◆ Record list ◆
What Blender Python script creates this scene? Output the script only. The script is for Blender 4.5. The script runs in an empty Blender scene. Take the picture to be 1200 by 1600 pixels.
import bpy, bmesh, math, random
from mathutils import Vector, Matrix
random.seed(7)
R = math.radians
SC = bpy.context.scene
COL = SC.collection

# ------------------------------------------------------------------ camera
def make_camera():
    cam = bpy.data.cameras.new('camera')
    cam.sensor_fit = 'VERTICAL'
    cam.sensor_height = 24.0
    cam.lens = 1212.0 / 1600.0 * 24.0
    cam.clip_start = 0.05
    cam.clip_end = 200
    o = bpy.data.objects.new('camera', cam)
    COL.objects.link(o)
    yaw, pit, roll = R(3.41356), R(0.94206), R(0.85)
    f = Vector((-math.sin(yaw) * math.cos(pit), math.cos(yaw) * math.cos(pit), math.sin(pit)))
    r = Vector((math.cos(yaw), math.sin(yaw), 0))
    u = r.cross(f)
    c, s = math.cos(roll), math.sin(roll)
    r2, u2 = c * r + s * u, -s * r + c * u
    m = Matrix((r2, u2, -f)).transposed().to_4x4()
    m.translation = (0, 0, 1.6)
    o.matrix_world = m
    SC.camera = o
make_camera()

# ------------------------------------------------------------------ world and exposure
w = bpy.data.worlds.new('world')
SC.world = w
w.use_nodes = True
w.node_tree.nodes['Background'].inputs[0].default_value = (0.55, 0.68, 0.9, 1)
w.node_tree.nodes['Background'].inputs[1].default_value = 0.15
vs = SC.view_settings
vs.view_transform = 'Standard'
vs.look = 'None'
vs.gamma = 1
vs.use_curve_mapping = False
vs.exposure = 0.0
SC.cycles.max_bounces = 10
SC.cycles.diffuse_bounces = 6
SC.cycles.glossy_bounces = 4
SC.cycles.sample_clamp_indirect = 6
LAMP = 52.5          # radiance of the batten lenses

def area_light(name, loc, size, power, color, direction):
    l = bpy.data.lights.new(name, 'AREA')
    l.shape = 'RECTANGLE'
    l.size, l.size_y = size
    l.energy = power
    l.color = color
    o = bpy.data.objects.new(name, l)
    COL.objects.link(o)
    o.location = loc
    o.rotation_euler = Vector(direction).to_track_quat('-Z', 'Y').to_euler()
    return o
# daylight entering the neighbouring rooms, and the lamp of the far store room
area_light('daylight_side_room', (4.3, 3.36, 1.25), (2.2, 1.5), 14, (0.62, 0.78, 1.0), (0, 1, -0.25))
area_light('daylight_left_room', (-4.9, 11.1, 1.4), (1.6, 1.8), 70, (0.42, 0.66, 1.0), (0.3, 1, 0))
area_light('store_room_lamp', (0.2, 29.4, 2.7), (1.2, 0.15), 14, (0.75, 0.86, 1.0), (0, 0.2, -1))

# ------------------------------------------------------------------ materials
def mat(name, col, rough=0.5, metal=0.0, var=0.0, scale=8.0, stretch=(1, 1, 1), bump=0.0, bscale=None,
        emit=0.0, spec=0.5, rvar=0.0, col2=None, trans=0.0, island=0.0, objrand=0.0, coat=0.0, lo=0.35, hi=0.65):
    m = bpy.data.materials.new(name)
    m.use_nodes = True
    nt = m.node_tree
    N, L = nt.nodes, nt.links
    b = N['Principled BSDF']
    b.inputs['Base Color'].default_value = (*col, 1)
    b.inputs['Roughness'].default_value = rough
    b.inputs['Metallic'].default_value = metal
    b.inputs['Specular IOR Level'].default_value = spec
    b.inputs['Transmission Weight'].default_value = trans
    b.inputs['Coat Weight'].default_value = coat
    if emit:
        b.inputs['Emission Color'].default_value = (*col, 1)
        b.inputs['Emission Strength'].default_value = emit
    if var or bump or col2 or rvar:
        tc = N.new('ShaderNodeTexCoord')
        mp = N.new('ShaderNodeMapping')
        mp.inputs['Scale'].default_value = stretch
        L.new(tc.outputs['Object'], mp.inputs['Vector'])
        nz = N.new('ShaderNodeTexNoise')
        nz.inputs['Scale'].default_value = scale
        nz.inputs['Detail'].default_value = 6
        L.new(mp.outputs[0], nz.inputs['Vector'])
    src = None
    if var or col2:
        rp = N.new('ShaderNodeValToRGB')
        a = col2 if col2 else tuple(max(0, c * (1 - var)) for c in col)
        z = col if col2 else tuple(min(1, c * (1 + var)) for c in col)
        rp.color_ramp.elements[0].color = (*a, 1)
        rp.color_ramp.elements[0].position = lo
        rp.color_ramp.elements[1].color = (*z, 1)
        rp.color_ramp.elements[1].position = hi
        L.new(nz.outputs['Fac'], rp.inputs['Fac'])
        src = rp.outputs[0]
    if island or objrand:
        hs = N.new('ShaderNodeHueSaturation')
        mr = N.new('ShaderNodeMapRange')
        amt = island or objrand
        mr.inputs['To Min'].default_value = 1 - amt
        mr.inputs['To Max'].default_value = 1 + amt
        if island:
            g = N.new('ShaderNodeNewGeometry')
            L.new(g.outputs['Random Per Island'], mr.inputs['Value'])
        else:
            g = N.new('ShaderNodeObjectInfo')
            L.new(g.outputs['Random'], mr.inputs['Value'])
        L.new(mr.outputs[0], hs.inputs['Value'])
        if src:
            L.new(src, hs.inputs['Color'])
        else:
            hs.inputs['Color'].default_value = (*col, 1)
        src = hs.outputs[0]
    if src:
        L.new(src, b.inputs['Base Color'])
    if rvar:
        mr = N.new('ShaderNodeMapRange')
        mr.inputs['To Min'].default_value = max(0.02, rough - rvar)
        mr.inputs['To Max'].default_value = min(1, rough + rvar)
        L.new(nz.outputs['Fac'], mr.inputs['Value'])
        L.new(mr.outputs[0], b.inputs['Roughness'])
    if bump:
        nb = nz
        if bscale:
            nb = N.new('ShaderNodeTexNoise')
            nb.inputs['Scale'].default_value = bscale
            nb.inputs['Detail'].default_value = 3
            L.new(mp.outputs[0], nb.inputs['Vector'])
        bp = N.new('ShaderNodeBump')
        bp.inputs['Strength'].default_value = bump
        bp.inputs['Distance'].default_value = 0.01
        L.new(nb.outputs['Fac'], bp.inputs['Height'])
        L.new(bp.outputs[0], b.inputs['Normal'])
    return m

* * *

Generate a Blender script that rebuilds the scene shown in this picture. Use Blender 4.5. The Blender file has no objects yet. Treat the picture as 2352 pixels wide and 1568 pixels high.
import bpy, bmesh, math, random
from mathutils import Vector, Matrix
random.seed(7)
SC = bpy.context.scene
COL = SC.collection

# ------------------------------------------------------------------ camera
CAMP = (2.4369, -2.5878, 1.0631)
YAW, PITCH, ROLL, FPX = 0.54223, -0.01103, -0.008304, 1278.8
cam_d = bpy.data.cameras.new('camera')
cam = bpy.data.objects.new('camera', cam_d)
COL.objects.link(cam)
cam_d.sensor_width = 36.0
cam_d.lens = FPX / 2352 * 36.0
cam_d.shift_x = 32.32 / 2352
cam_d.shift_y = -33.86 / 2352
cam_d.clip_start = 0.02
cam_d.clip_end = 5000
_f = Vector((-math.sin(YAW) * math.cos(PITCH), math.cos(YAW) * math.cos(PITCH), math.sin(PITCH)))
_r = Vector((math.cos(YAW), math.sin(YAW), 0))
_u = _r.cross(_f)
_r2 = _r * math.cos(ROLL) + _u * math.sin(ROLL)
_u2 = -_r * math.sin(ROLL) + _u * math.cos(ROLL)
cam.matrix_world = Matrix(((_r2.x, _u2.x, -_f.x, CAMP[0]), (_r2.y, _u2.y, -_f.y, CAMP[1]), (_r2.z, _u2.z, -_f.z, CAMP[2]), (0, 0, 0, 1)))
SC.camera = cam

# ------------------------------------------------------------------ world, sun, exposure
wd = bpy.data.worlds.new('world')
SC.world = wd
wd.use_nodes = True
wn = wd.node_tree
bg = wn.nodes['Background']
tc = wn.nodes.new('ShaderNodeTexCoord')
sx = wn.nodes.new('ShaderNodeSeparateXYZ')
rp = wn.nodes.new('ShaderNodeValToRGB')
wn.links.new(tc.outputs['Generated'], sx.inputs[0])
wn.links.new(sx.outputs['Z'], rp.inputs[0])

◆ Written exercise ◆
Extract verbatim only those lines that run from the line with "What Blender Python" to the line with "LAMP = 52.5", inclusive.

◆ Answer in full ◆
What Blender Python script creates this scene? Output the script only. The script is for Blender 4.5. The script runs in an empty Blender scene. Take the picture to be 1200 by 1600 pixels.
import bpy, bmesh, math, random
from mathutils import Vector, Matrix
random.seed(7)
R = math.radians
SC = bpy.context.scene
COL = SC.collection

# ------------------------------------------------------------------ camera
def make_camera():
    cam = bpy.data.cameras.new('camera')
    cam.sensor_fit = 'VERTICAL'
    cam.sensor_height = 24.0
    cam.lens = 1212.0 / 1600.0 * 24.0
    cam.clip_start = 0.05
    cam.clip_end = 200
    o = bpy.data.objects.new('camera', cam)
    COL.objects.link(o)
    yaw, pit, roll = R(3.41356), R(0.94206), R(0.85)
    f = Vector((-math.sin(yaw) * math.cos(pit), math.cos(yaw) * math.cos(pit), math.sin(pit)))
    r = Vector((math.cos(yaw), math.sin(yaw), 0))
    u = r.cross(f)
    c, s = math.cos(roll), math.sin(roll)
    r2, u2 = c * r + s * u, -s * r + c * u
    m = Matrix((r2, u2, -f)).transposed().to_4x4()
    m.translation = (0, 0, 1.6)
    o.matrix_world = m
    SC.camera = o
make_camera()

# ------------------------------------------------------------------ world and exposure
w = bpy.data.worlds.new('world')
SC.world = w
w.use_nodes = True
w.node_tree.nodes['Background'].inputs[0].default_value = (0.55, 0.68, 0.9, 1)
w.node_tree.nodes['Background'].inputs[1].default_value = 0.15
vs = SC.view_settings
vs.view_transform = 'Standard'
vs.look = 'None'
vs.gamma = 1
vs.use_curve_mapping = False
vs.exposure = 0.0
SC.cycles.max_bounces = 10
SC.cycles.diffuse_bounces = 6
SC.cycles.glossy_bounces = 4
SC.cycles.sample_clamp_indirect = 6
LAMP = 52.5          # radiance of the batten lenses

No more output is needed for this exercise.